So, the Chronicle of Higher Education announced a new blog On Hiring. An item of interest: Don’t Just Search, Recruit. There’s a link in the post to a Heads Up column on the topic, which I read in this week’s print version.
It’s a great article, with lots of good tips, most of which are summarized neatly in the On Hiring blog post.

  • Design a Web site dedicated to the search with links that will showcase the institution and the community.
  • Advertise in multiple venues so “the greatest number of people have the potential to see the announcement.”
  • A little extra personal attention goes a long way. “For positions above entry-level, especially administrative ones,” send “personal letters to individuals inviting them to apply or to nominate others.” Make personal calls to a chosen few.
  • Think of the interview process as a kind of courtship and give candidates who visit your campus the “red-carpet treatment.”
  • Don’t take no for an answer. Don’t let a candidate slip through your fingers because you failed to negotiate.

You can pretty much find all these tips here, here, here, or here. The difference is, when you find them in these contexts, people don’t respond to you with “Hey! Great ideas for broadening our candidate pools to make sure we get the very best applicants to choose from!”
No, what they say is, “We’re all for diversity, but we don’t want to lower our standards.”
So let me see if I’ve got this straight:

  • Aggressive, wide-net recruiting tactics designed to increase the diversity of the candidate pool are bad because they threaten our standards.
  • Aggressive, wide-net recruiting tactics designed to increase the “first-rate” candidate pool are good because “first-rate candidates” make the university better. And “first-rate” candidates are…who are they?

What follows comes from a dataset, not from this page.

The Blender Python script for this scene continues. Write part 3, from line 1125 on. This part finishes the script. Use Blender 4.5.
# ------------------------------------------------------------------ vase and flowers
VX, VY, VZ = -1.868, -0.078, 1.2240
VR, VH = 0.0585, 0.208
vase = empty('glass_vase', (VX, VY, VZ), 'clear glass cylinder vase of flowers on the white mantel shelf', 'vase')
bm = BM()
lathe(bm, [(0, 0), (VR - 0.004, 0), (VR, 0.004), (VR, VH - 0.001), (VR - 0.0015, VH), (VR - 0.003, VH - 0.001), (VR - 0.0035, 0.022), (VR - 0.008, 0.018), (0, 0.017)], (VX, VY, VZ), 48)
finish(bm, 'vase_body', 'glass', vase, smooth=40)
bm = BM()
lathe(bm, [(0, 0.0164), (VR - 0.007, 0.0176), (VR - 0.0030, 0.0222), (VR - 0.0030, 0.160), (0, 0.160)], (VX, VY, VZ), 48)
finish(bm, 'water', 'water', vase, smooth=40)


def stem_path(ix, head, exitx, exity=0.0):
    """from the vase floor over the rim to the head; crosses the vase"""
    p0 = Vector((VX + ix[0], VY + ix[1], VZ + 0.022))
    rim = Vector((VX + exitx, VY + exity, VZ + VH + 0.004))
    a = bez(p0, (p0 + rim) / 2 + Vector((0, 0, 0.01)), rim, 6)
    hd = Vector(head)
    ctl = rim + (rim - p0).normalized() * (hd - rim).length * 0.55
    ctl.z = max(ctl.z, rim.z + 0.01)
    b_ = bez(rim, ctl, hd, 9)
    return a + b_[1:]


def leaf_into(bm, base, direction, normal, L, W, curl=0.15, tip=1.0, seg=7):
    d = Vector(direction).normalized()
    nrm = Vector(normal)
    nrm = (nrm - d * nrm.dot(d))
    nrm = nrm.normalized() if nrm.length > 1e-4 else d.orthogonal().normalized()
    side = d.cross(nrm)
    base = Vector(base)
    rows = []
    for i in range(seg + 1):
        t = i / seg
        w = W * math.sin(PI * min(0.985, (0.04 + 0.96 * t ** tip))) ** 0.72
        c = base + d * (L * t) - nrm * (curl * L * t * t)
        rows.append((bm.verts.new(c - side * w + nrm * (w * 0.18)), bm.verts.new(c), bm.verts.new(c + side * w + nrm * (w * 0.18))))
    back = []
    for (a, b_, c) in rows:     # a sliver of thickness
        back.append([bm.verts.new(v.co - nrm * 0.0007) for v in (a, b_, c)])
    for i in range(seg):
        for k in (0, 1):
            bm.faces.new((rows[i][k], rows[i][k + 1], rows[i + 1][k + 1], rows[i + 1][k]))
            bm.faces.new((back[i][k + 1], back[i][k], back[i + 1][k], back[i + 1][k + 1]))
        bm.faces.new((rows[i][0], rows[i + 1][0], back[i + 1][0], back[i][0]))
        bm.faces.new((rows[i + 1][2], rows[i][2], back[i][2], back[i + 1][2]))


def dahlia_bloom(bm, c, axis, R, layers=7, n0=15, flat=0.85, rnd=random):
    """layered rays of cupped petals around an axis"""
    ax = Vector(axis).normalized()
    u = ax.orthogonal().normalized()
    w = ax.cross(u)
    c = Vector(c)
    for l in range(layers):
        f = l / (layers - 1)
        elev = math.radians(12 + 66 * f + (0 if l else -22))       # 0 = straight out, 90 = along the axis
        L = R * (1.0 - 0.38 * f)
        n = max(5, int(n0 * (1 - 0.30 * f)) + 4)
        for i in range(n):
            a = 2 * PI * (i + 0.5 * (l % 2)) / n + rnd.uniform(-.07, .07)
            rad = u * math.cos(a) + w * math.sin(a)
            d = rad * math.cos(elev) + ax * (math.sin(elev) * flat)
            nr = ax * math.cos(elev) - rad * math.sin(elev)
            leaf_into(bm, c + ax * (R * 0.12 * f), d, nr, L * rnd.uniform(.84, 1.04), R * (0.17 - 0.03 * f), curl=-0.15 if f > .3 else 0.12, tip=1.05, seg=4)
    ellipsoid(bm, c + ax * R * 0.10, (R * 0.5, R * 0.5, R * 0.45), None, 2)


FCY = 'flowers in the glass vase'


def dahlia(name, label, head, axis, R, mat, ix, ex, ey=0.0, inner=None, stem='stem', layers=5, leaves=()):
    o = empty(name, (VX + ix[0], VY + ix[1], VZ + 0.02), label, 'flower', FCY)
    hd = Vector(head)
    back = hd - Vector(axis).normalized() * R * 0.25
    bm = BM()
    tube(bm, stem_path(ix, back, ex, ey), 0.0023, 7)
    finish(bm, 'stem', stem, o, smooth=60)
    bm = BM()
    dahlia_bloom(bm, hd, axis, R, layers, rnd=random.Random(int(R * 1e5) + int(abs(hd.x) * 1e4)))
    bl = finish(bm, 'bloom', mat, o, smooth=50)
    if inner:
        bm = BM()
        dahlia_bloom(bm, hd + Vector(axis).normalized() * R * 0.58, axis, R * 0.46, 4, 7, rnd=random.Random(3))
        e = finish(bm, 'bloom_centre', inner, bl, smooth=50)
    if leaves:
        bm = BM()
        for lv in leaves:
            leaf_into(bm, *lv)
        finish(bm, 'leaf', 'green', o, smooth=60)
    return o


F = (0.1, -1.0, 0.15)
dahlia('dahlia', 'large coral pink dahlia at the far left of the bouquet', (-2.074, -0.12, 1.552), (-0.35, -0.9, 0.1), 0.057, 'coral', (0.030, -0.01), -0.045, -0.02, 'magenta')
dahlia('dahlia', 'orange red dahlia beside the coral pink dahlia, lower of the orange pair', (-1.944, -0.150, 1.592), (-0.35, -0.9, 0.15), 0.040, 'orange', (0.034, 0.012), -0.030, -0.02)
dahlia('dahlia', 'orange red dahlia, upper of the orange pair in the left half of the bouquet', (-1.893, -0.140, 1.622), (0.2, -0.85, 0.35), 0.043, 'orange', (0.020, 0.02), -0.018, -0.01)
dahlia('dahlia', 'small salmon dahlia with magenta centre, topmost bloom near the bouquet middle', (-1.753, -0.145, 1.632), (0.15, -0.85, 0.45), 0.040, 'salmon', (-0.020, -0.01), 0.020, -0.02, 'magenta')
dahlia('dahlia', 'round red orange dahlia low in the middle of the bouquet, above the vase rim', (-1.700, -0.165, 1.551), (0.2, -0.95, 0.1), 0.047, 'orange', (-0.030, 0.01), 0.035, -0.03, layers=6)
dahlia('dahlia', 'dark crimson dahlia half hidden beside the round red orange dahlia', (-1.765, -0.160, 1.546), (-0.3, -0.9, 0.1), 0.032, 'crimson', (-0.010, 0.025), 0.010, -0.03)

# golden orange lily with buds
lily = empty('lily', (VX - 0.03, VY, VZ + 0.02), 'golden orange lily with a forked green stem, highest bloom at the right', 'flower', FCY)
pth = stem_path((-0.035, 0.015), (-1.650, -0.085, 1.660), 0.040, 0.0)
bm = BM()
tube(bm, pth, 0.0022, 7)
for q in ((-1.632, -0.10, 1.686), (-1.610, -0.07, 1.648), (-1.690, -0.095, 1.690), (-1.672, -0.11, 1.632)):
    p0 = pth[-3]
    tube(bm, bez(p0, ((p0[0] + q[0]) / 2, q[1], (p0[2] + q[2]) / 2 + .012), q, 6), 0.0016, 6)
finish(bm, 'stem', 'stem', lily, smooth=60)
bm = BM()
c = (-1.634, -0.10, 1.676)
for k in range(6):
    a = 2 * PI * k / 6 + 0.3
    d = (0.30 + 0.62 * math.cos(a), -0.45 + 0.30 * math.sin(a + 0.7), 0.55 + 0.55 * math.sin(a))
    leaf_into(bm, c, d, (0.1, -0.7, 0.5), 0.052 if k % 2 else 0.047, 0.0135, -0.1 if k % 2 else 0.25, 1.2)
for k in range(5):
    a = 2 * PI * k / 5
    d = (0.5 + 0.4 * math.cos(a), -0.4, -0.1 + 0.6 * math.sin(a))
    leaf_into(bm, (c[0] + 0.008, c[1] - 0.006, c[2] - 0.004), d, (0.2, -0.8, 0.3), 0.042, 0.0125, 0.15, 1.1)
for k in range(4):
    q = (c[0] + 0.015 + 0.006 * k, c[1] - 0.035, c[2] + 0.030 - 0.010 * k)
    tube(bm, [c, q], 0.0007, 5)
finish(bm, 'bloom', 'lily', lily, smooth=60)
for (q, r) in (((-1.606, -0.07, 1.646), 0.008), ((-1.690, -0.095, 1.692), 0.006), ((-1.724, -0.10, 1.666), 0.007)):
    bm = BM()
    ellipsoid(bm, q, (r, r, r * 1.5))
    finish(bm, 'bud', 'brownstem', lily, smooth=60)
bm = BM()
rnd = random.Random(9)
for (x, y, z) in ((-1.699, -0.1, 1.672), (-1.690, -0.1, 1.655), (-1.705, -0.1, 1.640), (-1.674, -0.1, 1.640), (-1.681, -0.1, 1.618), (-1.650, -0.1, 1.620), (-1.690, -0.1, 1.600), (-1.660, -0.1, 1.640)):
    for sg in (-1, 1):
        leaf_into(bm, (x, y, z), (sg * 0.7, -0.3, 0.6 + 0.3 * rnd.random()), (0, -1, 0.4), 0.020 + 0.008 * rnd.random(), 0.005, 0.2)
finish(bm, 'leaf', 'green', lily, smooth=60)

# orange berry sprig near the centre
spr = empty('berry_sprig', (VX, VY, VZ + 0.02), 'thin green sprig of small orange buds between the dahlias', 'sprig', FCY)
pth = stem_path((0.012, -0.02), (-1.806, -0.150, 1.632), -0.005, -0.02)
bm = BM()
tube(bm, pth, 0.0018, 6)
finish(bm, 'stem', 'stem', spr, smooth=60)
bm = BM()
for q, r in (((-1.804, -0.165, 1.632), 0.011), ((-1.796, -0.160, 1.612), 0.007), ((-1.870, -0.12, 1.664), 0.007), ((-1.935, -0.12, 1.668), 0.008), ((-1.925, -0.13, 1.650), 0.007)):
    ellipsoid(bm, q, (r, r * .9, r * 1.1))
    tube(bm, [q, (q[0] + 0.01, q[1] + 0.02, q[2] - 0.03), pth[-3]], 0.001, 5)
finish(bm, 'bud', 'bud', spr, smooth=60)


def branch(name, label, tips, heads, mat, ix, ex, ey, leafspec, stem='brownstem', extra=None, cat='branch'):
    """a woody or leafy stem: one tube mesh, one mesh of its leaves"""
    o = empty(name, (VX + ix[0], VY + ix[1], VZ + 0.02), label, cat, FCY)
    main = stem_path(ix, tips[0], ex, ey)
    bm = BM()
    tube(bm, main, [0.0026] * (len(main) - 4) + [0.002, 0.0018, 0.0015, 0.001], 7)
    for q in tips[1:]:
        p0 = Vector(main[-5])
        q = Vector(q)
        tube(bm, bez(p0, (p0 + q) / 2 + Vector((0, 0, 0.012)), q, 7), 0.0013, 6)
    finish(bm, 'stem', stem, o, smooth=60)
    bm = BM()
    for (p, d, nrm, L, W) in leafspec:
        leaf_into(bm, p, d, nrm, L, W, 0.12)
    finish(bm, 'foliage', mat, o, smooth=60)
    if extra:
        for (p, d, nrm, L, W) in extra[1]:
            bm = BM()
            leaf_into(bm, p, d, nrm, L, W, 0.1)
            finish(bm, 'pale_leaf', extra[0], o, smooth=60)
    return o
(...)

This is either a cleverly disguised call for more aggressive recruiting of white males, or a cleverly disguised push to mainstream diversity recruiting techniques. I’m really hoping for the latter.
The problem comes in when you actually start doing the recruiting. If you take the “just don’t mention diversity” approach to increasing diversity, most people are going to read “first-rate candidates” as white and male, most of the time, even if we don’t mean to, because of the unconscious gender and race schemas we carry around with us.
Still, I’m going to tell myself that it’s a good thing to see diversity recruiting mainstreamed like this. Now we can point to this article in the Chronicle – which was written by a man, so it must be right! – and say “See? It’s just good recruiting practice!”

  1. bsci
    June 1, 2007 at 1:00 pm

    I was thinking about this in relation to how a moderately famous professor I know finds grad students, postdocs, and possibly research assistants. (moderately famous means he’s very well known in his field, but probably unknown outside his field)
    If he ever posted an ad, he’d be flooded with applications. Instead he waits for people who have enough initiative to research him and personally contact him directly. This is good for him in that he only gets very serious applications and he finds more than a enough highly qualified people to populate a lab. The lab has an insignificant to large bias of men depending on the time, but is very white, european, or asian. Based on momentum, it would be hard to explain why he should spend many more hours looking for employees when he currently has a system that works well for him.
    Is it at the level of labs that you think these broad searches should take place or more at the department level? (i.e. the department should be adverstising for grad students and faculty far and wide, but individual labs don’t have the internal structure for this type of search)
    Related to this, the above anecdote is also partly why, whenever someone asks me about applying to grad school, I say nothing compares to writing faculty members directly.